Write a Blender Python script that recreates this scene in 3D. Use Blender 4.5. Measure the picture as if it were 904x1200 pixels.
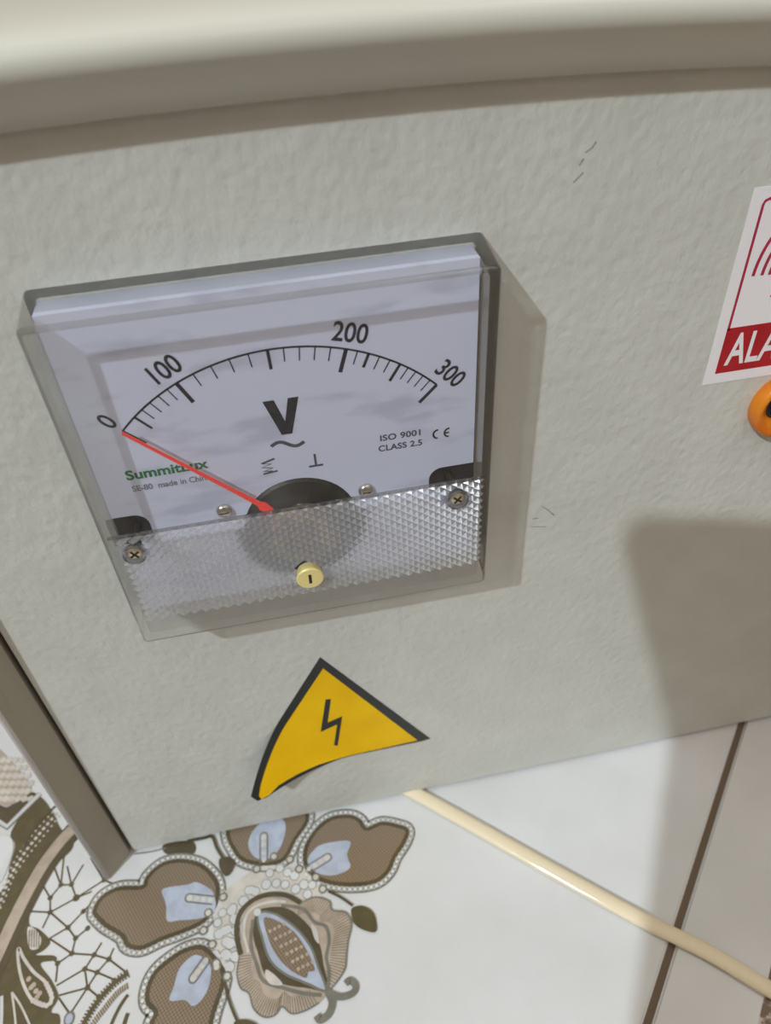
import bpy, bmesh, math, random
import numpy as np
from mathutils import Matrix, Vector
random.seed(7)
S = bpy.context.scene
for o in list(bpy.data.objects): bpy.data.objects.remove(o)
COL = S.collection
MM = 0.001

# ------------------------------------------------------------ camera
CW = np.array([[0.98024152, -0.19127188, -0.05041455],
               [-0.16460042, -0.64741397, -0.74415177],
               [0.10969622, 0.73774672, -0.66610549]])      # rows: right, down, forward
CP = np.array([0.0397, -0.1312, 0.1335]); FPX = 886.2
ZF = -0.1187                                                # bottom edge of the front panel
cam_d = bpy.data.cameras.new('camera'); cam = bpy.data.objects.new('camera', cam_d); COL.objects.link(cam)
m = Matrix.Identity(4)
for r in range(3):
    m[r][0] = CW[0][r]; m[r][1] = -CW[1][r]; m[r][2] = -CW[2][r]; m[r][3] = CP[r]
cam.matrix_world = m
cam_d.sensor_fit = 'HORIZONTAL'; cam_d.sensor_width = 36; cam_d.lens = 36 * FPX / 904
cam_d.clip_start = 0.005; cam_d.clip_end = 50
cam_d.dof.use_dof = True; cam_d.dof.focus_distance = 0.165; cam_d.dof.aperture_fstop = 26
S.camera = cam

# ------------------------------------------------------------ world, lamps, exposure
S.view_settings.view_transform = 'Standard'; S.view_settings.look = 'None'
S.view_settings.gamma = 1; S.view_settings.use_curve_mapping = False
S.view_settings.exposure = 0.0
w = bpy.data.worlds.new('room_light'); S.world = w; w.use_nodes = True
bg = w.node_tree.nodes['Background']; wn, wl = w.node_tree.nodes, w.node_tree.links     # dim warm room, paler overhead
wt = wn.new('ShaderNodeTexCoord'); wx = wn.new('ShaderNodeSeparateXYZ'); wl.new(wt.outputs['Generated'], wx.inputs[0])
wr = wn.new('ShaderNodeValToRGB'); wr.color_ramp.interpolation = 'EASE'; wm = wn.new('ShaderNodeMath'); wm.operation = 'MULTIPLY_ADD'
wm.inputs[1].default_value = .5; wm.inputs[2].default_value = .5; wl.new(wx.outputs['Z'], wm.inputs[0]); wl.new(wm.outputs[0], wr.inputs[0])
wr.color_ramp.elements[0].position = .42; wr.color_ramp.elements[0].color = (.13, .09, .052, 1)
wr.color_ramp.elements[1].position = 1; wr.color_ramp.elements[1].color = (.68, .61, .53, 1)
wl.new(wr.outputs[0], bg.inputs[0]); bg.inputs[1].default_value = 1.0
LDIR = Vector((-.0148, -.0139, .0195)).normalized()         # towards the lamp
TGT = Vector((.04, 0, .03)); LD = 2.9
ld = bpy.data.lights.new('ceiling_bulb', 'POINT'); lo = bpy.data.objects.new('ceiling_bulb', ld); COL.objects.link(lo)
lo.location = TGT + LDIR * LD; ld.shadow_soft_size = 0.032; ld.energy = 208; ld.color = (.86, .98, 1.05)
l2 = bpy.data.lights.new('added_fill_light', 'AREA'); o2 = bpy.data.objects.new('added_fill_light', l2); COL.objects.link(o2)  # unseen area light, added to lift the shadow on the floor
o2.location = (1.2, -.5, 2.3); l2.size = 1.2; l2.energy = 8; l2.color = (1, .95, .88)
o2.rotation_euler = (Vector((0.1, 0, -.1)) - o2.location).to_track_quat('-Z', 'Y').to_euler()

for bx in (.075, .160, .245):                               # a row of three small bulbs further along the ceiling
    l3 = bpy.data.lights.new('spot_bulb', 'POINT'); o3 = bpy.data.objects.new('spot_bulb', l3); COL.objects.link(o3)
    o3.location = (bx, -1.68, 2.16); l3.shadow_soft_size = .011; l3.energy = 3.2; l3.color = (1, .97, .92)

def ray(u, v):
    d = np.array([(u - 452) / FPX, (v - 600) / FPX, 1]) @ CW
    return d / np.linalg.norm(d)
def onY(u, v, y=0.0):                                       # a point of the photo on the upright plane y
    d = ray(u, v); p = CP + d * (y - CP[1]) / d[1]; return Vector((p[0], y, p[2]))
def onZ(u, v, z):                                           # a point of the photo on the level plane z
    d = ray(u, v); p = CP + d * (z - CP[2]) / d[2]; return Vector((p[0], p[1], z))
FZ = ZF - 0.0012                                            # top of the floor tiles

# ------------------------------------------------------------ materials
def lin(c):
    return tuple(((x / 255) / 12.92 if x / 255 <= .04045 else ((x / 255 + .055) / 1.055) ** 2.4) for x in c) + (1,)
def mat(name, rgb, rough=.5, metal=0, spec=.5, srgb=True):
    M = bpy.data.materials.new(name); M.use_nodes = True
    b = M.node_tree.nodes['Principled BSDF']
    b.inputs['Base Color'].default_value = lin(rgb) if srgb else tuple(rgb) + (1,)
    b.inputs['Roughness'].default_value = rough; b.inputs['Metallic'].default_value = metal
    b.inputs['Specular IOR Level'].default_value = spec
    return M
def nodes(M): return M.node_tree.nodes, M.node_tree.links, M.node_tree.nodes['Principled BSDF']
def coords(M, scale=(1, 1, 1)):
    n, l, b = nodes(M); g = n.new('ShaderNodeNewGeometry'); mp = n.new('ShaderNodeMapping')
    mp.inputs['Scale'].default_value = scale; l.new(g.outputs['Position'], mp.inputs[0]); return mp.outputs[0]
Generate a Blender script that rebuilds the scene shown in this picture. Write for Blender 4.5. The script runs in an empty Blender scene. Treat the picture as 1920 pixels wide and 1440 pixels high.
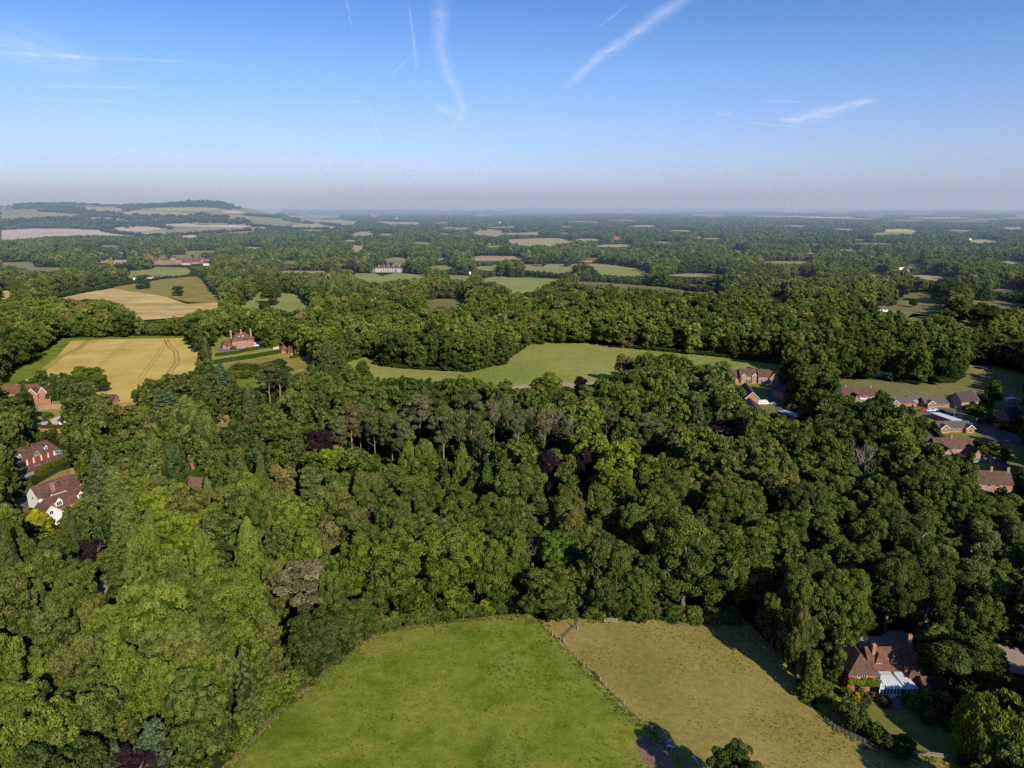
★ ★ ★
=== What is being asked ===
Each line in the records above should be reproduced exactly; images are not copied.

=== Solved problem ===
Write a Blender Python script that recreates this scene in 3D. Use Blender 4.5. Measure the picture as if it were 904x1200 pixels.
import bpy, bmesh, math, random
import numpy as np
from mathutils import Matrix, Vector
random.seed(7)
S = bpy.context.scene
for o in list(bpy.data.objects): bpy.data.objects.remove(o)
COL = S.collection
MM = 0.001

# ------------------------------------------------------------ camera
CW = np.array([[0.98024152, -0.19127188, -0.05041455],
               [-0.16460042, -0.64741397, -0.74415177],
               [0.10969622, 0.73774672, -0.66610549]])      # rows: right, down, forward
CP = np.array([0.0397, -0.1312, 0.1335]); FPX = 886.2
ZF = -0.1187                                                # bottom edge of the front panel
cam_d = bpy.data.cameras.new('camera'); cam = bpy.data.objects.new('camera', cam_d); COL.objects.link(cam)
m = Matrix.Identity(4)
for r in range(3):
    m[r][0] = CW[0][r]; m[r][1] = -CW[1][r]; m[r][2] = -CW[2][r]; m[r][3] = CP[r]
cam.matrix_world = m
cam_d.sensor_fit = 'HORIZONTAL'; cam_d.sensor_width = 36; cam_d.lens = 36 * FPX / 904
cam_d.clip_start = 0.005; cam_d.clip_end = 50
cam_d.dof.use_dof = True; cam_d.dof.focus_distance = 0.165; cam_d.dof.aperture_fstop = 26
S.camera = cam

# ------------------------------------------------------------ world, lamps, exposure
S.view_settings.view_transform = 'Standard'; S.view_settings.look = 'None'
S.view_settings.gamma = 1; S.view_settings.use_curve_mapping = False
S.view_settings.exposure = 0.0
w = bpy.data.worlds.new('room_light'); S.world = w; w.use_nodes = True
bg = w.node_tree.nodes['Background']; wn, wl = w.node_tree.nodes, w.node_tree.links     # dim warm room, paler overhead
wt = wn.new('ShaderNodeTexCoord'); wx = wn.new('ShaderNodeSeparateXYZ'); wl.new(wt.outputs['Generated'], wx.inputs[0])
wr = wn.new('ShaderNodeValToRGB'); wr.color_ramp.interpolation = 'EASE'; wm = wn.new('ShaderNodeMath'); wm.operation = 'MULTIPLY_ADD'
wm.inputs[1].default_value = .5; wm.inputs[2].default_value = .5; wl.new(wx.outputs['Z'], wm.inputs[0]); wl.new(wm.outputs[0], wr.inputs[0])
wr.color_ramp.elements[0].position = .42; wr.color_ramp.elements[0].color = (.13, .09, .052, 1)
wr.color_ramp.elements[1].position = 1; wr.color_ramp.elements[1].color = (.68, .61, .53, 1)
wl.new(wr.outputs[0], bg.inputs[0]); bg.inputs[1].default_value = 1.0
LDIR = Vector((-.0148, -.0139, .0195)).normalized()         # towards the lamp
TGT = Vector((.04, 0, .03)); LD = 2.9
ld = bpy.data.lights.new('ceiling_bulb', 'POINT'); lo = bpy.data.objects.new('ceiling_bulb', ld); COL.objects.link(lo)
lo.location = TGT + LDIR * LD; ld.shadow_soft_size = 0.032; ld.energy = 208; ld.color = (.86, .98, 1.05)
l2 = bpy.data.lights.new('added_fill_light', 'AREA'); o2 = bpy.data.objects.new('added_fill_light', l2); COL.objects.link(o2)  # unseen area light, added to lift the shadow on the floor
o2.location = (1.2, -.5, 2.3); l2.size = 1.2; l2.energy = 8; l2.color = (1, .95, .88)
o2.rotation_euler = (Vector((0.1, 0, -.1)) - o2.location).to_track_quat('-Z', 'Y').to_euler()

for bx in (.075, .160, .245):                               # a row of three small bulbs further along the ceiling
    l3 = bpy.data.lights.new('spot_bulb', 'POINT'); o3 = bpy.data.objects.new('spot_bulb', l3); COL.objects.link(o3)
    o3.location = (bx, -1.68, 2.16); l3.shadow_soft_size = .011; l3.energy = 3.2; l3.color = (1, .97, .92)

def ray(u, v):
    d = np.array([(u - 452) / FPX, (v - 600) / FPX, 1]) @ CW
    return d / np.linalg.norm(d)
def onY(u, v, y=0.0):                                       # a point of the photo on the upright plane y
    d = ray(u, v); p = CP + d * (y - CP[1]) / d[1]; return Vector((p[0], y, p[2]))
def onZ(u, v, z):                                           # a point of the photo on the level plane z
    d = ray(u, v); p = CP + d * (z - CP[2]) / d[2]; return Vector((p[0], p[1], z))
FZ = ZF - 0.0012                                            # top of the floor tiles

# ------------------------------------------------------------ materials
def lin(c):
    return tuple(((x / 255) / 12.92 if x / 255 <= .04045 else ((x / 255 + .055) / 1.055) ** 2.4) for x in c) + (1,)
def mat(name, rgb, rough=.5, metal=0, spec=.5, srgb=True):
    M = bpy.data.materials.new(name); M.use_nodes = True
    b = M.node_tree.nodes['Principled BSDF']
    b.inputs['Base Color'].default_value = lin(rgb) if srgb else tuple(rgb) + (1,)
    b.inputs['Roughness'].default_value = rough; b.inputs['Metallic'].default_value = metal
    b.inputs['Specular IOR Level'].default_value = spec
    return M
def nodes(M): return M.node_tree.nodes, M.node_tree.links, M.node_tree.nodes['Principled BSDF']
def coords(M, scale=(1, 1, 1)):
    n, l, b = nodes(M); g = n.new('ShaderNodeNewGeometry'); mp = n.new('ShaderNodeMapping')
    mp.inputs['Scale'].default_value = scale; l.new(g.outputs['Position'], mp.inputs[0]); return mp.outputs[0]
Generate a Blender script that rebuilds the scene shown in this picture. Write for Blender 4.5. The script runs in an empty Blender scene. Treat the picture as 1920 pixels wide and 1440 pixels high.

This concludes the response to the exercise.